Brussels (Belgium) (AFP) – EU countries will seek Thursday to settle on an emissions-cutting plan to bring to a key UN conference in Brazil, as divisions on the bloc’s green agenda threaten its global leadership on climate.
Environment ministers for the 27-nation bloc are gathering in Brussels with the clock ticking down on a United Nations deadline to produce plans to fight global warming for 2035.
One of the world’s biggest greenhouse-gas emitters behind China, the United States and India, the EU has to date been the most committed to climate action, by some margin.
As such the bloc was hoping to pull ahead and derive its submission to November’s COP30 climate conference from a more ambitious 2040 goal.

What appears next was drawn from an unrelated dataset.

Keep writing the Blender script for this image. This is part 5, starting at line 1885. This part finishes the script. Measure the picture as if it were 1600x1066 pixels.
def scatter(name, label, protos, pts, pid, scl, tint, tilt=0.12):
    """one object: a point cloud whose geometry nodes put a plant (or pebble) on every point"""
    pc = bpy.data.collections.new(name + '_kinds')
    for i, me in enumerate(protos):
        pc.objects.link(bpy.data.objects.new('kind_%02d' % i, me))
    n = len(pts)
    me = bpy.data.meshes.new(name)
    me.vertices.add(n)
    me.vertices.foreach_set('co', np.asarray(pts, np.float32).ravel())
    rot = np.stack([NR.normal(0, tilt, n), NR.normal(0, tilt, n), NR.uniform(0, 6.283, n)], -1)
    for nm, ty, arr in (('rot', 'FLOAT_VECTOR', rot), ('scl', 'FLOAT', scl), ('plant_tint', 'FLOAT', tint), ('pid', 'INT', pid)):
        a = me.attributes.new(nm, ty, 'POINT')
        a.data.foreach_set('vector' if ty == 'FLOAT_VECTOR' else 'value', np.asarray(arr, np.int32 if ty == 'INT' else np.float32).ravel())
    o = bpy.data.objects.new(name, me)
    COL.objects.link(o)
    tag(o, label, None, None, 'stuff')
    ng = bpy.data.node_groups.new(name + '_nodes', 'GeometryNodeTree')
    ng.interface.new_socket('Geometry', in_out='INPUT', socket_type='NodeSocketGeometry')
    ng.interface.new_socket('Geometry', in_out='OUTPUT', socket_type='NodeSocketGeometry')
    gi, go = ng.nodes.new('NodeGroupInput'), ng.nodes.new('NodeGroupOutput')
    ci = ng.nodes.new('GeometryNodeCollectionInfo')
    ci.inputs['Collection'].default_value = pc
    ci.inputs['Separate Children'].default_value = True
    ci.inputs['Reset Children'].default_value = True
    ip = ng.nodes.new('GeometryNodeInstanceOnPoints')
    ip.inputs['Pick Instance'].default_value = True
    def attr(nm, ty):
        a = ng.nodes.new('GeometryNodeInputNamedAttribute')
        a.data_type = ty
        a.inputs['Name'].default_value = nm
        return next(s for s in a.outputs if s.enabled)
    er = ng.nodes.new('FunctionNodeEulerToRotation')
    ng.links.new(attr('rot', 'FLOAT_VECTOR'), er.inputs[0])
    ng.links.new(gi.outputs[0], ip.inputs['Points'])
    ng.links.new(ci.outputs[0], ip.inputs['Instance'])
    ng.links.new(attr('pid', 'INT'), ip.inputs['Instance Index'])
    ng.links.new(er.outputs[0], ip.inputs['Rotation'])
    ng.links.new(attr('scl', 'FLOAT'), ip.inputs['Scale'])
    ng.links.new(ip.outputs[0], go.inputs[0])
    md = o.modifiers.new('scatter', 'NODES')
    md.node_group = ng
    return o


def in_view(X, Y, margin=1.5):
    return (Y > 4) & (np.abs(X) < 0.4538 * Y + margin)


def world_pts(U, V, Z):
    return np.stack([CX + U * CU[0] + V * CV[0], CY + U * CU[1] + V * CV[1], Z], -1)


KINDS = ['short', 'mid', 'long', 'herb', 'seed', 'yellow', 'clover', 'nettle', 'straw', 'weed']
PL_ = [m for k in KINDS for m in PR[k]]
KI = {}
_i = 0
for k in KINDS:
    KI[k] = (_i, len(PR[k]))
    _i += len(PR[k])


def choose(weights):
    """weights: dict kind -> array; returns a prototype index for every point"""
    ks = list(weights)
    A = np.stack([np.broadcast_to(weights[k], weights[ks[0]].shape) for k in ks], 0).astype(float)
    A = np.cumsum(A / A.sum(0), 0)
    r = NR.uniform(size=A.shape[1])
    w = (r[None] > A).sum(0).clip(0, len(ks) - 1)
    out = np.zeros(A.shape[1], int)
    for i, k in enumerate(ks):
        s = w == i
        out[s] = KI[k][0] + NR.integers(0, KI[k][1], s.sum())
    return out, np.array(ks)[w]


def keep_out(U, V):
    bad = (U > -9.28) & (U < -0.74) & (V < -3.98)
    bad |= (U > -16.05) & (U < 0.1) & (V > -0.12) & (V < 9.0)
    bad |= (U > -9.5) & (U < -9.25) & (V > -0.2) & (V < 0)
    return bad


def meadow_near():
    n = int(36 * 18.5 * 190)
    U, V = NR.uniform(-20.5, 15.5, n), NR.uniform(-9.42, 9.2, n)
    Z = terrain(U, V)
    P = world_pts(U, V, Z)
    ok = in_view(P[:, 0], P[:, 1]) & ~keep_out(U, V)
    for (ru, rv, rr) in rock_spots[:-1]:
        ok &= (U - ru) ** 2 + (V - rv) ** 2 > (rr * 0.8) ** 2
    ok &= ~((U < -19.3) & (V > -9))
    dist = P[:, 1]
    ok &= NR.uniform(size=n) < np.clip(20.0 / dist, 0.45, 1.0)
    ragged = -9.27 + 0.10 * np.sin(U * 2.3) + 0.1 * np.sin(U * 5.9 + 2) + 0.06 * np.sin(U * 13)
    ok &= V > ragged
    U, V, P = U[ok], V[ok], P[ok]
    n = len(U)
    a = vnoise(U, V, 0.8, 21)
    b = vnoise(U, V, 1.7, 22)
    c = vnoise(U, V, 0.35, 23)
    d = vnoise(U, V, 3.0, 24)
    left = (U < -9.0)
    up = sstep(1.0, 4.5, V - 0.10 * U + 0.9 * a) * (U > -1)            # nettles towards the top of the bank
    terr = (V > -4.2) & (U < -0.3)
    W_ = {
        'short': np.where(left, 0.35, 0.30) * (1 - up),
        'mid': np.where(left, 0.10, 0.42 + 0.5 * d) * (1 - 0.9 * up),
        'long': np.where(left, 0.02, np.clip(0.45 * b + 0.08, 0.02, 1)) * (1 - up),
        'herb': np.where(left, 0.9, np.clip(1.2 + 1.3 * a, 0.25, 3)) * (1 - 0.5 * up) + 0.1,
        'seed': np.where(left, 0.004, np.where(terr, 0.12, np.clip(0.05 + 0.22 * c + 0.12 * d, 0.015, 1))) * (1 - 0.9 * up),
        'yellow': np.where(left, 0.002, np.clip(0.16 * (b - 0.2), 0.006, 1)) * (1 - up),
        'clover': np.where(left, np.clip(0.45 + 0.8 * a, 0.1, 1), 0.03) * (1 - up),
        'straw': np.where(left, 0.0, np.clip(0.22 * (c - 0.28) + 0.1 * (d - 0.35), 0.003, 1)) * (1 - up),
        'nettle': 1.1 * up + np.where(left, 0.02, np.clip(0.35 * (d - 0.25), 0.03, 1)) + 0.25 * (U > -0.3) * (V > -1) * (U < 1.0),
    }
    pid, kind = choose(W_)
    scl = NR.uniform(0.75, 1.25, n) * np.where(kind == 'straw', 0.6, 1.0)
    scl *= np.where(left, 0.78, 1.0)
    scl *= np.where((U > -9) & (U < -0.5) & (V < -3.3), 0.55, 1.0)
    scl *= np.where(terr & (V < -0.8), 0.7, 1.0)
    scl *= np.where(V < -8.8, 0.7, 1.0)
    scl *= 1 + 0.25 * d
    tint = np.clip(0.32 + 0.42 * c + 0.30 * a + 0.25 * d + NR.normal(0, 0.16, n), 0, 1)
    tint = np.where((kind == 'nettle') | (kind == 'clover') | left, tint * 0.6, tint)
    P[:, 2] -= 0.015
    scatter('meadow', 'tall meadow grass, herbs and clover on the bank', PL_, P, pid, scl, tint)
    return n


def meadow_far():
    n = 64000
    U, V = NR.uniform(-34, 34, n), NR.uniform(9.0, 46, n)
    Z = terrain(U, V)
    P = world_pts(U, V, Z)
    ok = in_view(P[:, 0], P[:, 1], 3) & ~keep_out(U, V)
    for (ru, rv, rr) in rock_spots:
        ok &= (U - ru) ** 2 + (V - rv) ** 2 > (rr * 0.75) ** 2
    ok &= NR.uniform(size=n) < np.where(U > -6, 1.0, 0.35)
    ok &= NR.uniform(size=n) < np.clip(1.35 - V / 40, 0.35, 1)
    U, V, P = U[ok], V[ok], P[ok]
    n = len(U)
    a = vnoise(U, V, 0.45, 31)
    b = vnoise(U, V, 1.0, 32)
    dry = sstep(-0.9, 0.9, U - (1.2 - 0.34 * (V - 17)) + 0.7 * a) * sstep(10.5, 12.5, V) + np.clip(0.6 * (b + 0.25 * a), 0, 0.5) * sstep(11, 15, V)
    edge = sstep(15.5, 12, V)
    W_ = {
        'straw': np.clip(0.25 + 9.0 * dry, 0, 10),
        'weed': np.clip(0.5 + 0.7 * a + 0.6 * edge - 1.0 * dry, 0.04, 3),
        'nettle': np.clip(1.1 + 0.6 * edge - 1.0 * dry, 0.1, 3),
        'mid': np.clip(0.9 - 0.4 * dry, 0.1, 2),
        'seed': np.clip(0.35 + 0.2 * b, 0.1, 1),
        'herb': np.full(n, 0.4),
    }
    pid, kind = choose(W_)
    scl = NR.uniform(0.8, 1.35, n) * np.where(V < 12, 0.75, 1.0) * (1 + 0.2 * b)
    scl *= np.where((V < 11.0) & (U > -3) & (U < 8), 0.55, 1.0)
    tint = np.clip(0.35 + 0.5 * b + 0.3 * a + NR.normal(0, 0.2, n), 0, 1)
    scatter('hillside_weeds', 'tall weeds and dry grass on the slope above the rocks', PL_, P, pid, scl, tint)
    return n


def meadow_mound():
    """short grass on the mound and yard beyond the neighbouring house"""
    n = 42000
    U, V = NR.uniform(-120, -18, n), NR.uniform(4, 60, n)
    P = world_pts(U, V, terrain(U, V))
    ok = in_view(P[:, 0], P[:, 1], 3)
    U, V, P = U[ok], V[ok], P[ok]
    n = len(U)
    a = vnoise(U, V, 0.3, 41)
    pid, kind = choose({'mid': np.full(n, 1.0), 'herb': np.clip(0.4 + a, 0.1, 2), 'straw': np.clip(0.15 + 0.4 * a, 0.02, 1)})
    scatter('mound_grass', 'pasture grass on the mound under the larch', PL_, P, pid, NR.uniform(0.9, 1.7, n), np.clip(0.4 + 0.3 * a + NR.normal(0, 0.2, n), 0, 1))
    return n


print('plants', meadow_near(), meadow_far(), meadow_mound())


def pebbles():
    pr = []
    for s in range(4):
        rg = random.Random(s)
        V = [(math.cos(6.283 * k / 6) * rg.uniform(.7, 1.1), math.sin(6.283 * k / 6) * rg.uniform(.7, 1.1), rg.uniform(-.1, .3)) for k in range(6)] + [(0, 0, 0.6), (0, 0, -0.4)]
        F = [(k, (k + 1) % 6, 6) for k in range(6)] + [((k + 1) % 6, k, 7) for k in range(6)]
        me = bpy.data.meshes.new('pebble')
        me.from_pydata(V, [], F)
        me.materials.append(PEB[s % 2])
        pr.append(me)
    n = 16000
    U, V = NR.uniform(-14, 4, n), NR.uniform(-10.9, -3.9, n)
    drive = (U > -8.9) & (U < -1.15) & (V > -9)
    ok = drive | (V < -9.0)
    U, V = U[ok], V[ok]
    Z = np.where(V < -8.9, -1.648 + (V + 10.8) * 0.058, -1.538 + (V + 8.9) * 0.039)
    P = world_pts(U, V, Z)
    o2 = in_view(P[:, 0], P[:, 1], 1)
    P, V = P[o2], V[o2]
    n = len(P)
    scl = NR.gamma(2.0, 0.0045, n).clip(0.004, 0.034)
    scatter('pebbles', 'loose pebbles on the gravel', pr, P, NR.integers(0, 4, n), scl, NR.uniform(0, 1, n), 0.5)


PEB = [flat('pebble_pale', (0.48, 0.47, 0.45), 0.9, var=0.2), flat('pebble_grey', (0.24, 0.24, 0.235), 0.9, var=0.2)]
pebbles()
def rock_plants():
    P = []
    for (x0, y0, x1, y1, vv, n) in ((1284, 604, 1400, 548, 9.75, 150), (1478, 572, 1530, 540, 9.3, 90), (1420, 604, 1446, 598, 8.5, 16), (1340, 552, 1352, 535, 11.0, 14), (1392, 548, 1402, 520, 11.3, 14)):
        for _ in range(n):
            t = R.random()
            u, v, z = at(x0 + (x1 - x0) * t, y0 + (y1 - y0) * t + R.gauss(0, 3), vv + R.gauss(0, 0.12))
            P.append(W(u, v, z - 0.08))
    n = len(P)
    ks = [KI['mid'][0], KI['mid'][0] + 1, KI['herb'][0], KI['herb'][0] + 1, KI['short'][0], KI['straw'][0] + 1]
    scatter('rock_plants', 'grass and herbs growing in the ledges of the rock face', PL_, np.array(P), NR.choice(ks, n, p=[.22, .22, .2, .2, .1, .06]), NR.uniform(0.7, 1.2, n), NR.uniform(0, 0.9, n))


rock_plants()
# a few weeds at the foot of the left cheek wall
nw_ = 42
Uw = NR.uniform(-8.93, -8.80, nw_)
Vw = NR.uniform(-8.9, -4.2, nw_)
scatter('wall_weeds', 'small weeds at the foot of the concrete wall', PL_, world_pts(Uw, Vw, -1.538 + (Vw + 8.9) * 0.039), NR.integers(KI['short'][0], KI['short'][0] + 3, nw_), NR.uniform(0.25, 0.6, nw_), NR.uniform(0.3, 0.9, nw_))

But that is yet to be agreed by member states, leaving Brussels scrambling for a last-minute solution.
Denmark, which holds the EU’s rotating presidency, has suggested submitting to the UN a “statement of intent”, rather than a hard target.
That would include a pledge to cut emissions between 66.3 percent and 72.5 percent compared to 1990 levels – with the range expected to be narrowed down at a later stage.
“This approach would ensure that (the) EU does not go to (the) UN Climate Summit empty-handed,” said a spokesperson for the Danish presidency of the European Council.
But even that is hardly a done deal and talks on Thursday could prove lengthy. One European diplomat suggested reporters prepare “a sleeping bag”.